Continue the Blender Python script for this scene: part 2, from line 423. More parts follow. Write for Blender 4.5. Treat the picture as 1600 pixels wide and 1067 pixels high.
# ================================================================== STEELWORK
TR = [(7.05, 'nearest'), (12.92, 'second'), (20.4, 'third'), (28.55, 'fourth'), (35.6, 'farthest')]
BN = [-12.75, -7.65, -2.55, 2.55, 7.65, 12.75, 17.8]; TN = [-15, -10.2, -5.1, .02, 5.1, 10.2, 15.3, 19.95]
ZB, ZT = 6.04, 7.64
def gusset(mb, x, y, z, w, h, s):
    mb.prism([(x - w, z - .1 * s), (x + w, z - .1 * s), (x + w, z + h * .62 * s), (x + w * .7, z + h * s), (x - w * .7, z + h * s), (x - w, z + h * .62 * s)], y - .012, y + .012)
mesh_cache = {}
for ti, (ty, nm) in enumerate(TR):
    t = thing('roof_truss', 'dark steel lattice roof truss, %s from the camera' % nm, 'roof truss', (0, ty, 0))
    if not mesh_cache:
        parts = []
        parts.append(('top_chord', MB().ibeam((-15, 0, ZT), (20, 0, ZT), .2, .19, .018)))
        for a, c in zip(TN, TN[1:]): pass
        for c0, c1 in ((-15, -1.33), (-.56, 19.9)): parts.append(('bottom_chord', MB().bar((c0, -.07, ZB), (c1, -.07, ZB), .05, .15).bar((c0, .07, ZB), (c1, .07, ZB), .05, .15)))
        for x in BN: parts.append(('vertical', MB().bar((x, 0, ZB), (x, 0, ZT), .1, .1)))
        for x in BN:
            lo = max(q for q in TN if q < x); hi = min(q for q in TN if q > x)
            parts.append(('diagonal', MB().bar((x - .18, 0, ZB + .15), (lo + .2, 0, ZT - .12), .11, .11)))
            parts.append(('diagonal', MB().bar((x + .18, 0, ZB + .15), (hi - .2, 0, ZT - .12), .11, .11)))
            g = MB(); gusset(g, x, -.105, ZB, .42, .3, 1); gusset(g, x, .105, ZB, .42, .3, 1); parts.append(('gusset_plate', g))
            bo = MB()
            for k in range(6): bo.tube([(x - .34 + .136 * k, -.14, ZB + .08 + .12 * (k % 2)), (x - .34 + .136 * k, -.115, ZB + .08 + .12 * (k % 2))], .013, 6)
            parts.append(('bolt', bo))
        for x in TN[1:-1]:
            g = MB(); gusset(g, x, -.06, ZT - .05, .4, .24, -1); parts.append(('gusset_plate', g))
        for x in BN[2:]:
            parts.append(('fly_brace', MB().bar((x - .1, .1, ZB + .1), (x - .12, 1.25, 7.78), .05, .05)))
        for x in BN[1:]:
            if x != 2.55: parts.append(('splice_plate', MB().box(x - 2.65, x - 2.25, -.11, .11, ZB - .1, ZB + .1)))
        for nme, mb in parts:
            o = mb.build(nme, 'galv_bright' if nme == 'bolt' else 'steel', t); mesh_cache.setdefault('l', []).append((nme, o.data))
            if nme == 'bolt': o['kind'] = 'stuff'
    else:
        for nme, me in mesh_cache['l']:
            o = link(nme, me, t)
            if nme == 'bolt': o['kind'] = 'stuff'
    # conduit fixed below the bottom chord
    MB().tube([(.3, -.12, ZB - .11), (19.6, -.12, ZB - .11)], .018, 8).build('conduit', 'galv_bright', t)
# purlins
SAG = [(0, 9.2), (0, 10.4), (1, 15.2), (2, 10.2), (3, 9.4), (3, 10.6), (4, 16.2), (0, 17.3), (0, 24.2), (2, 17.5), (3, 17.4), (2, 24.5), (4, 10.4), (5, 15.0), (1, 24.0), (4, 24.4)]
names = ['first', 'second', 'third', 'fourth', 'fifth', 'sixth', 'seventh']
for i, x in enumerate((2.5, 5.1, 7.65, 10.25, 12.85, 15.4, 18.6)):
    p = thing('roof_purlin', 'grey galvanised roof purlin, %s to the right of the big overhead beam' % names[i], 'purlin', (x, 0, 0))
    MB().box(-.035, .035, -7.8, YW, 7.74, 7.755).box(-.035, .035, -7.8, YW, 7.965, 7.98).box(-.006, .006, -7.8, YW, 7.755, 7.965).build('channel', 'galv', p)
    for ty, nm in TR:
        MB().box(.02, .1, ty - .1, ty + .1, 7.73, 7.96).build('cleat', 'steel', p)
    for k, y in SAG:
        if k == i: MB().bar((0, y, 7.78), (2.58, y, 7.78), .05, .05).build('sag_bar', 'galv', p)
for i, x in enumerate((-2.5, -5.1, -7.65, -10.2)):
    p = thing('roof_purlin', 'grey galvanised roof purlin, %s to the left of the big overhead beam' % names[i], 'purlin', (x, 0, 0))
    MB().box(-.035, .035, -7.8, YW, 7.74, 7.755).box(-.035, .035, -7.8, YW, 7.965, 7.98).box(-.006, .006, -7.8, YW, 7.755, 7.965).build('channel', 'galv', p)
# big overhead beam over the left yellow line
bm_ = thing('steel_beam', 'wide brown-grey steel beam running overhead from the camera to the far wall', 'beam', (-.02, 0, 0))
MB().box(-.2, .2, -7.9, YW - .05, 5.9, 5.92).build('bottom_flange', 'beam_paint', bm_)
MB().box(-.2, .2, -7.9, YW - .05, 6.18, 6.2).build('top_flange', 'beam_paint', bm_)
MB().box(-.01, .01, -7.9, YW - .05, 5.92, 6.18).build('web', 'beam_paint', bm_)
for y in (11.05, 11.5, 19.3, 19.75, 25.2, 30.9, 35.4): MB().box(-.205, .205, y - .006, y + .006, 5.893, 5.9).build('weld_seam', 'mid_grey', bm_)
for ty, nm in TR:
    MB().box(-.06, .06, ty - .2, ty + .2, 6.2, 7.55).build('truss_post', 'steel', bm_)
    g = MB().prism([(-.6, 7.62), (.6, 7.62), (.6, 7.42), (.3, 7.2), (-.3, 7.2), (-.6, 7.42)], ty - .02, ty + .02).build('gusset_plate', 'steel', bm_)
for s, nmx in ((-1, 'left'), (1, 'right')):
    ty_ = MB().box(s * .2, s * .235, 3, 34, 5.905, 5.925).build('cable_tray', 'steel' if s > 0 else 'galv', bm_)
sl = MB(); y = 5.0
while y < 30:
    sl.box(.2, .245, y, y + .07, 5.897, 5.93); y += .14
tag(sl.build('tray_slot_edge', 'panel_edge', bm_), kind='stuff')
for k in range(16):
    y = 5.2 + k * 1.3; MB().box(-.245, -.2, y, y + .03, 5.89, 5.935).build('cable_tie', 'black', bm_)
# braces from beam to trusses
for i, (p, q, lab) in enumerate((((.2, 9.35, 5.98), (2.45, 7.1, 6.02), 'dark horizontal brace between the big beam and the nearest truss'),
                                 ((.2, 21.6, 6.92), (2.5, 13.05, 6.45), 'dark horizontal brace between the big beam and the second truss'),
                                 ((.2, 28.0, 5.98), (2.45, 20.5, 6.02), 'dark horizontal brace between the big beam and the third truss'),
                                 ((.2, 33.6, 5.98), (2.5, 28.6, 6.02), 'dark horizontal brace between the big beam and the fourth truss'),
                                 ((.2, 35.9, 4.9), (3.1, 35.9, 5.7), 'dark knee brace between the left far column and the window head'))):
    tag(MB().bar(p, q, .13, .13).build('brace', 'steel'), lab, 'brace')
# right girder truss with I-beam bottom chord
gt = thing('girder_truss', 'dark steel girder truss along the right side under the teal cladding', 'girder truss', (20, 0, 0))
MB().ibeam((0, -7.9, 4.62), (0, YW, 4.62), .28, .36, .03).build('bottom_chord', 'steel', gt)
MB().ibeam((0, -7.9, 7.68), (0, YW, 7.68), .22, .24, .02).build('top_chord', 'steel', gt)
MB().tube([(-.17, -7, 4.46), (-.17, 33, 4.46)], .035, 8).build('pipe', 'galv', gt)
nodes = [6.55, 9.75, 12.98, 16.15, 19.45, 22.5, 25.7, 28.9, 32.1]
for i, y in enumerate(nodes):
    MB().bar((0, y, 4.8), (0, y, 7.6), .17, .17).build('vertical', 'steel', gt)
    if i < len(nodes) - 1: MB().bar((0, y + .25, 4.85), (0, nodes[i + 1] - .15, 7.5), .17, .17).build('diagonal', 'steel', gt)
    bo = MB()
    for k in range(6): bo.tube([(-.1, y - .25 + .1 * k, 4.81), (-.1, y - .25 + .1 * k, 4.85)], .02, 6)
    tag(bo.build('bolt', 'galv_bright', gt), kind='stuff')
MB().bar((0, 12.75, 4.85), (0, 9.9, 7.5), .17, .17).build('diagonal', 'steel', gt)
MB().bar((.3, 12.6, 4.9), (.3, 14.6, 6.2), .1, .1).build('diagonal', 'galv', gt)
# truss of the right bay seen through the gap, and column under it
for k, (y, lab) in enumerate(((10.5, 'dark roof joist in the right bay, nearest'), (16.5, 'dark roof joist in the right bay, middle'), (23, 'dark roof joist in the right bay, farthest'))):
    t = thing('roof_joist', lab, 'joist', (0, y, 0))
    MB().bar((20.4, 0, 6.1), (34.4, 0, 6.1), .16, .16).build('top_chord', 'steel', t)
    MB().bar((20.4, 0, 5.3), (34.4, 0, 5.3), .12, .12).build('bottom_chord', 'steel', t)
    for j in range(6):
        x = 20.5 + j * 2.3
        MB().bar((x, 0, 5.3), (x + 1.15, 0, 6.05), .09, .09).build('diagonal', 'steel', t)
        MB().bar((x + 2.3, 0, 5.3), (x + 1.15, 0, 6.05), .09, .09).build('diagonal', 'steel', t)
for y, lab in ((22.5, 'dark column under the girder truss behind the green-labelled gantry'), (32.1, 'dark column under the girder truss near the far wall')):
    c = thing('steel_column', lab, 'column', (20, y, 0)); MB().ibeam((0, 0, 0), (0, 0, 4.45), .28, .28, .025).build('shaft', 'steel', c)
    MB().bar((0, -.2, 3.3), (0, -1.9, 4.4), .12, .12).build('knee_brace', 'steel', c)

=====

* Task objective
Write down only the number of lines that contain the string "from" in the listing.

* Exercise result
4